--- Begin Available data ---

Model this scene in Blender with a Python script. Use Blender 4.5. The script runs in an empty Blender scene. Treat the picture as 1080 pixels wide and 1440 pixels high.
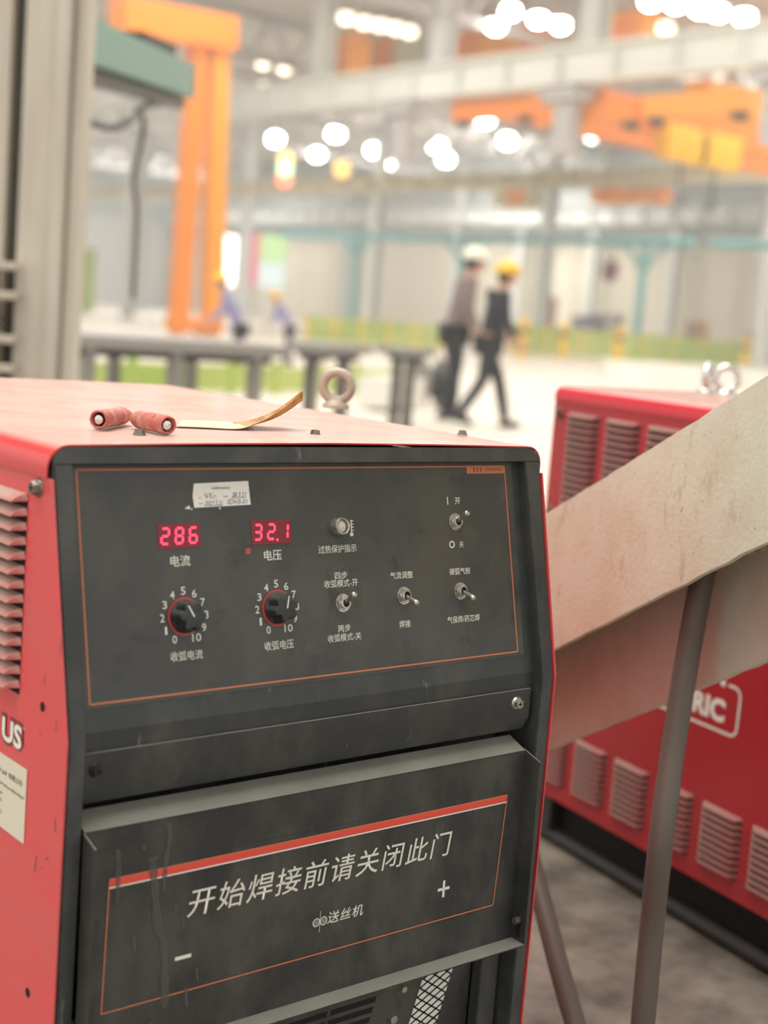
import bpy, bmesh, math, random
from mathutils import Vector, Matrix, Euler
random.seed(7)
S = bpy.context.scene
C = S.collection
PI = math.pi
# ---------------------------------------------------------------- camera
PX, PY, FPX = 540.0, 720.0, 2008.0
CAM = Vector((0, 0, 0.96))
AX = Vector((0.77124, 0.02661, -0.63599)); AY = Vector((-0.63170, 0.15509, -0.75954)); AZ = Vector((0.07843, 0.98754, 0.13642))
R = Matrix((AX, AY, AZ))                     # camera -> world
q = R.to_quaternion()
cam = bpy.data.objects.new('camera', bpy.data.cameras.new('camera')); C.objects.link(cam)
cam.location = CAM; cam.rotation_mode = 'QUATERNION'; cam.rotation_quaternion = q
cam.data.sensor_width = 36; cam.data.sensor_fit = 'AUTO'; cam.data.lens = FPX / 1440 * 36
cam.data.clip_start = 0.05; cam.data.clip_end = 400
cam.data.dof.use_dof = True; cam.data.dof.focus_distance = 1.42
cam.data.dof.aperture_fstop = 3.5
S.camera = cam
# ---------------------------------------------------------------- light
w = bpy.data.worlds.new('world'); S.world = w; w.use_nodes = True
w.node_tree.nodes['Background'].inputs[0].default_value = (1.0, 0.985, 0.95, 1)
w.node_tree.nodes['Background'].inputs[1].default_value = 1.05
def area(loc, size, power, color=(1, 0.97, 0.91), target=None):  # added fill light under the roof, with no real opening behind it
    l = bpy.data.lights.new('roof_fill', 'AREA'); l.shape = 'RECTANGLE'; l.size, l.size_y = size; l.energy = power; l.color = color
    o = bpy.data.objects.new('roof_fill', l); C.objects.link(o); o.location = loc
    if target: o.rotation_euler = (Vector(target) - Vector(loc)).to_track_quat('-Z', 'Y').to_euler()
    return o
area((-1.0, 3.0, 10.8), (9, 9), 1500)
area((9, 12, 10.8), (9, 9), 1200)
for x, y, e in ((20, 14, 1900), (37, 17, 2200), (54, 17, 1900), (19, 33, 2000), (44, 31, 1900), (11, 60, 3200), (33, 62, 2600), (56, 62, 3000)): area((x, y, 11.3), (8, 10), e)
for x, e in ((12, 2600), (33, 2800), (54, 3200)): area((x, 92, 11.3), (10, 10), e)
S.view_settings.view_transform = 'Standard'; S.view_settings.look = 'None'
S.view_settings.exposure = 0.0; S.view_settings.gamma = 1.0; S.view_settings.use_curve_mapping = False
S.cycles.max_bounces = 6; S.cycles.diffuse_bounces = 3; S.cycles.glossy_bounces = 3
S.cycles.use_denoising = True

# ---------------------------------------------------------------- helpers
def ray(x, y): return (R @ Vector((x - PX, -(y - PY), -FPX))).normalized()
def at(x, y, ax, val):                       # point of a world plane seen at a photo pixel, used to survey the hall
    d = ray(x, y); i = 'xyz'.index(ax); return CAM + d * ((val - CAM[i]) / d[i])
def far(x, y, dist): return CAM + ray(x, y) * dist
def link(name, me, m=None, parent=None):
    o = bpy.data.objects.new(name, me); C.objects.link(o)
    if m is not None:
        for mm in (m if isinstance(m, (list, tuple)) else [m]): me.materials.append(mm)
    if parent is not None: o.parent = parent
    return o
def obj(name, bm, m=None, parent=None, smooth=None):
    me = bpy.data.meshes.new(name)
    bmesh.ops.recalc_face_normals(bm, faces=bm.faces)
    bm.to_mesh(me); bm.free()
    if smooth is not None:
        me.polygons.foreach_set('use_smooth', [True] * len(me.polygons))
        me.set_sharp_from_angle(angle=math.radians(smooth))
    return link(name, me, m, parent)
def tag(o, label=None, cat=None, group=None, kind=None):
    if label: o['label'] = label
    if cat: o['category'] = cat
    if group: o['group'] = group
    if kind: o['kind'] = kind
    return o
def empty(name, loc=(0, 0, 0), rz=0, **k):
    o = bpy.data.objects.new(name, None); C.objects.link(o); o.location = loc; o.rotation_euler = (0, 0, rz); o.empty_display_size = 0.1
    return tag(o, **k)
def B(): return bmesh.new()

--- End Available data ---

What to do: Reproduce each line exactly as it appears, omitting the pictures.

Output of the task:
Model this scene in Blender with a Python script. Use Blender 4.5. The script runs in an empty Blender scene. Treat the picture as 1080 pixels wide and 1440 pixels high.
import bpy, bmesh, math, random
from mathutils import Vector, Matrix, Euler
random.seed(7)
S = bpy.context.scene
C = S.collection
PI = math.pi
# ---------------------------------------------------------------- camera
PX, PY, FPX = 540.0, 720.0, 2008.0
CAM = Vector((0, 0, 0.96))
AX = Vector((0.77124, 0.02661, -0.63599)); AY = Vector((-0.63170, 0.15509, -0.75954)); AZ = Vector((0.07843, 0.98754, 0.13642))
R = Matrix((AX, AY, AZ))                     # camera -> world
q = R.to_quaternion()
cam = bpy.data.objects.new('camera', bpy.data.cameras.new('camera')); C.objects.link(cam)
cam.location = CAM; cam.rotation_mode = 'QUATERNION'; cam.rotation_quaternion = q
cam.data.sensor_width = 36; cam.data.sensor_fit = 'AUTO'; cam.data.lens = FPX / 1440 * 36
cam.data.clip_start = 0.05; cam.data.clip_end = 400
cam.data.dof.use_dof = True; cam.data.dof.focus_distance = 1.42
cam.data.dof.aperture_fstop = 3.5
S.camera = cam
# ---------------------------------------------------------------- light
w = bpy.data.worlds.new('world'); S.world = w; w.use_nodes = True
w.node_tree.nodes['Background'].inputs[0].default_value = (1.0, 0.985, 0.95, 1)
w.node_tree.nodes['Background'].inputs[1].default_value = 1.05
def area(loc, size, power, color=(1, 0.97, 0.91), target=None):  # added fill light under the roof, with no real opening behind it
    l = bpy.data.lights.new('roof_fill', 'AREA'); l.shape = 'RECTANGLE'; l.size, l.size_y = size; l.energy = power; l.color = color
    o = bpy.data.objects.new('roof_fill', l); C.objects.link(o); o.location = loc
    if target: o.rotation_euler = (Vector(target) - Vector(loc)).to_track_quat('-Z', 'Y').to_euler()
    return o
area((-1.0, 3.0, 10.8), (9, 9), 1500)
area((9, 12, 10.8), (9, 9), 1200)
for x, y, e in ((20, 14, 1900), (37, 17, 2200), (54, 17, 1900), (19, 33, 2000), (44, 31, 1900), (11, 60, 3200), (33, 62, 2600), (56, 62, 3000)): area((x, y, 11.3), (8, 10), e)
for x, e in ((12, 2600), (33, 2800), (54, 3200)): area((x, 92, 11.3), (10, 10), e)
S.view_settings.view_transform = 'Standard'; S.view_settings.look = 'None'
S.view_settings.exposure = 0.0; S.view_settings.gamma = 1.0; S.view_settings.use_curve_mapping = False
S.cycles.max_bounces = 6; S.cycles.diffuse_bounces = 3; S.cycles.glossy_bounces = 3
S.cycles.use_denoising = True

# ---------------------------------------------------------------- helpers
def ray(x, y): return (R @ Vector((x - PX, -(y - PY), -FPX))).normalized()
def at(x, y, ax, val):                       # point of a world plane seen at a photo pixel, used to survey the hall
    d = ray(x, y); i = 'xyz'.index(ax); return CAM + d * ((val - CAM[i]) / d[i])
def far(x, y, dist): return CAM + ray(x, y) * dist
def link(name, me, m=None, parent=None):
    o = bpy.data.objects.new(name, me); C.objects.link(o)
    if m is not None:
        for mm in (m if isinstance(m, (list, tuple)) else [m]): me.materials.append(mm)
    if parent is not None: o.parent = parent
    return o
def obj(name, bm, m=None, parent=None, smooth=None):
    me = bpy.data.meshes.new(name)
    bmesh.ops.recalc_face_normals(bm, faces=bm.faces)
    bm.to_mesh(me); bm.free()
    if smooth is not None:
        me.polygons.foreach_set('use_smooth', [True] * len(me.polygons))
        me.set_sharp_from_angle(angle=math.radians(smooth))
    return link(name, me, m, parent)
def tag(o, label=None, cat=None, group=None, kind=None):
    if label: o['label'] = label
    if cat: o['category'] = cat
    if group: o['group'] = group
    if kind: o['kind'] = kind
    return o
def empty(name, loc=(0, 0, 0), rz=0, **k):
    o = bpy.data.objects.new(name, None); C.objects.link(o); o.location = loc; o.rotation_euler = (0, 0, rz); o.empty_display_size = 0.1
    return tag(o, **k)
def B(): return bmesh.new()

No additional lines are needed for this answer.